Più tempo e meno stress: gli italiani scelgono il benessere sul lavoro prima del salario
Dallo studio Randstad Workmonitor Pulse emerge che flessibilità, benefit e qualità della vita lavorativa contano più dell’aumento di stipendio. Ma la retribuzione resta la leva principale per trattenere i dipendenti a lungo termine
Nel bilancio tra qualità della vita e retribuzione, la maggioranza dei lavoratori italiani mostra una preferenza netta: meno stress, maggiore flessibilità e benefit concreti contano più di un aumento salariale. Comunque, quando si guarda alla stabilità del rapporto con l’azienda, la retribuzione continua a essere il fattore determinante. È quanto rileva l’indagine Randstad Workmonitor Pulse, che ha analizzato i bisogni e le aspettative di 750 lavoratori in Italia, in un confronto con altri sei Paesi.
Secondo l’indagine, il 59% degli italiani accetterebbe volentieri una busta paga meno generosa in cambio di un impiego meno stressante. Una quota simile (58%) preferisce avere orari flessibili piuttosto che un aumento, mentre il 55% dà priorità a benefit aggiuntivi, in particolare quelli sanitari. Anche il lavoro da remoto pesa: il 52% preferisce poter lavorare regolarmente da casa, rispetto a un semplice incremento salariale. L’unico ambito in cui lo stipendio prevale riguarda le ferie: il 54% antepone un aumento retributivo a più giorni liberi.
Nonostante le molte variabili che i lavoratori valutano nella scelta e nel mantenimento di un impiego, la leva economica si conferma la più solida per garantire la permanenza. Il 75% degli intervistati dichiara, infatti, che un aumento li spingerebbe a restare nella propria posizione, ben sette punti sopra la media globale. A seguire: l’adeguamento salariale regolare (71%), benefit sanitari e più ferie (entrambi al 65%), opportunità di carriera (63%) e orari flessibili (61%).
Interessante quanto emerge nel confronto fra retribuzione, valori e flessibilità sul lavoro, considerando che molti italiani, nel corso della loro carriera, hanno accettato compromessi. Il 38% ha scelto un lavoro meglio retribuito ma meno appagante, mentre il 37% ha fatto l’opposto, puntando su un impiego più in linea con i propri valori ma economicamente meno vantaggioso. Il 35% ha rinunciato alla carriera in cambio di flessibilità, mentre per un altro 35% la flessibilità è costata una retribuzione inferiore.

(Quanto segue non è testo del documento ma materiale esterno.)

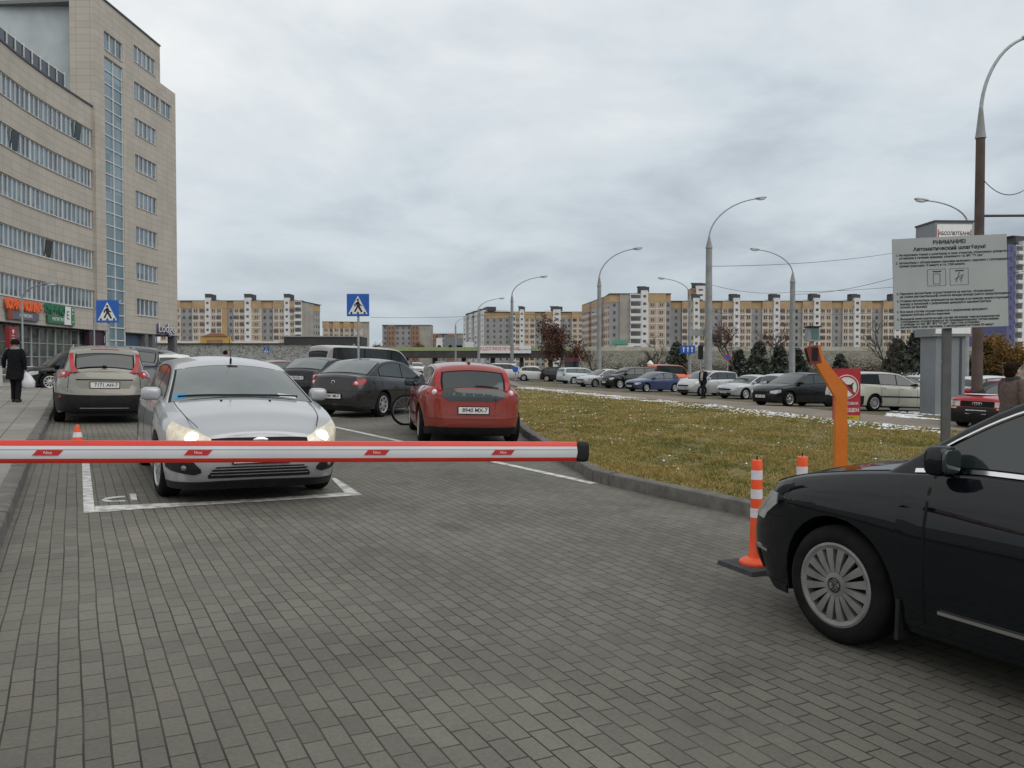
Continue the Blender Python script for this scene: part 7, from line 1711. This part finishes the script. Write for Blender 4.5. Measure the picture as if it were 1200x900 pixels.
# cloud cover gets brighter overhead and to the upper left, greyer low down
el = nd(nt, 'ShaderNodeMapRange'); el.inputs['From Min'].default_value = 0; el.inputs['From Max'].default_value = .42; el.inputs['To Min'].default_value = .43; el.inputs['To Max'].default_value = .86; L(sp.outputs['Z'], el.inputs['Value'])
xr = nd(nt, 'ShaderNodeMath', operation='MULTIPLY_ADD'); xr.inputs[1].default_value = -.2; L(sp.outputs['X'], xr.inputs[0]); L(el.outputs[0], xr.inputs[2])
a1 = nd(nt, 'ShaderNodeMapRange'); a1.inputs['From Min'].default_value = .3; a1.inputs['From Max'].default_value = .7; a1.inputs['To Min'].default_value = -.23; a1.inputs['To Max'].default_value = .2; L(n1.outputs['Fac'], a1.inputs['Value'])
a2 = nd(nt, 'ShaderNodeMapRange'); a2.inputs['From Min'].default_value = .3; a2.inputs['From Max'].default_value = .7; a2.inputs['To Min'].default_value = -.09; a2.inputs['To Max'].default_value = .09; L(n2.outputs['Fac'], a2.inputs['Value'])
am = nd(nt, 'ShaderNodeMapRange'); am.inputs['From Max'].default_value = .3; am.inputs['To Min'].default_value = .3; am.inputs['To Max'].default_value = 1.0; L(sp.outputs['Z'], am.inputs['Value'])
s1 = nd(nt, 'ShaderNodeMath', operation='MULTIPLY_ADD'); L(a1.outputs[0], s1.inputs[0]); L(am.outputs[0], s1.inputs[1]); L(xr.outputs[0], s1.inputs[2])
s2 = nd(nt, 'ShaderNodeMath', operation='ADD'); L(s1.outputs[0], s2.inputs[0]); L(a2.outputs[0], s2.inputs[1])
cr = nd(nt, 'ShaderNodeValToRGB'); e = cr.color_ramp.elements
e[0].position = 0; e[0].color = (.2, .225, .26, 1); e[1].position = 1; e[1].color = (1.0, 1.0, .99, 1)
q = e.new(.35); q.color = (.37, .43, .495, 1); q = e.new(.6); q.color = (.64, .71, .765, 1)
L(s2.outputs[0], cr.inputs['Fac']); L(cr.outputs['Color'], b2.inputs['Color']); b2.inputs['Strength'].default_value = 1.0
mix.inputs['Fac'].default_value = .94; L(b1.outputs[0], mix.inputs[1]); L(b2.outputs[0], mix.inputs[2]); L(mix.outputs[0], out.inputs['Surface'])
sl = bpy.data.lights.new('sun', 'SUN'); sl.energy = 1.1; sl.angle = math.radians(60); sl.color = (1.0, .96, .9)
so = bpy.data.objects.new('sun', sl); COL.objects.link(so)
dv = Vector((math.sin(SUN_AZ)*math.cos(SUN_EL), math.cos(SUN_AZ)*math.cos(SUN_EL), math.sin(SUN_EL)))
so.rotation_euler = dv.to_track_quat('Z', 'Y').to_euler(); so.location = dv*50
vs = scene.view_settings; scene.display_settings.display_device = 'sRGB'
vs.view_transform = 'Standard'; vs.look = 'None'; vs.gamma = 1; vs.use_curve_mapping = False; vs.exposure = 0.0
scene.cycles.use_denoising = True; scene.cycles.max_bounces = 6; scene.cycles.transparent_max_bounces = 8; scene.cycles.sample_clamp_indirect = 4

Per il 55% dei lavoratori, poi, i benefit valgono più di un aumento. La tendenza è particolarmente marcata tra Millennials (61%) e Gen-Z (62%), rispetto al 47% dei lavoratori più senior. I vantaggi più apprezzati sono quelli con immediato valore economico: l’assistenza sanitaria (68%), i buoni pasto (58%) e l’auto aziendale (51%). Meno rilevante, invece, il supporto per l’infanzia, considerato prioritario solo dal 40%.
Significativo anche il dato secondo cui il 63% degli italiani considera l’avanzamento di carriera un fattore cruciale per restare a lungo in un’azienda (+11% rispetto alla media globale). La percentuale sale al 70% tra i Boomer e al 67% tra i Millennials. Anche l’acquisizione di nuove competenze è un incentivo importante, soprattutto per i Millennials (62%). In questo senso, il 60% degli intervistati sarebbe disposto a rinunciare allo smart working se in cambio potesse sviluppare le proprie competenze.
La flessibilità appare come un fattore decisivo per attrarre e trattenere talenti. L’indagine Randstad rivela che la gestione autonoma degli orari di lavoro è giudicata più importante di un aumento salariale dal 58% degli italiani, in particolare tra i giovani (67%) rispetto ai Boomer (49%). È considerata più rilevante anche rispetto alla possibilità di scegliere il luogo di lavoro (61% contro 39%). Il 55% afferma che lavorare da casa è preferibile a una promozione. Inoltre, se costretti a tornare in ufficio a tempo pieno, il 73% si aspetterebbe una retribuzione più alta.

Secondo Marco Ceresa, Group CEO di Randstad, il momento è cruciale per riconsiderare modelli organizzativi e strategie di fidelizzazione: «Dall’indagine Workmonitor Pulse emerge una crescente motivazione dei lavoratori italiani nel negoziare le loro esigenze in azienda, valutando attentamente sia le priorità che i compromessi possibili nel percorso lavorativo. In un periodo di incertezza economica globale e di dinamiche di mercato in evoluzione, il work-life balance si conferma in cima alle preferenze, mentre lo stress rappresenta un fattore di rottura, che nemmeno un aumento di stipendio può rendere tollerabile. Per i datori di lavoro questo è un momento chiave per ripensare a come rendere più efficienti le organizzazioni attirando, coinvolgendo e trattenendo al meglio le persone. E per questo, è sempre più importante definire e promuovere, insieme alle condizioni economiche, ambienti di lavoro stimolanti, opportunità di carriera, condizioni di flessibilità, identificando le cause di malessere ed eliminandole tempestivamente».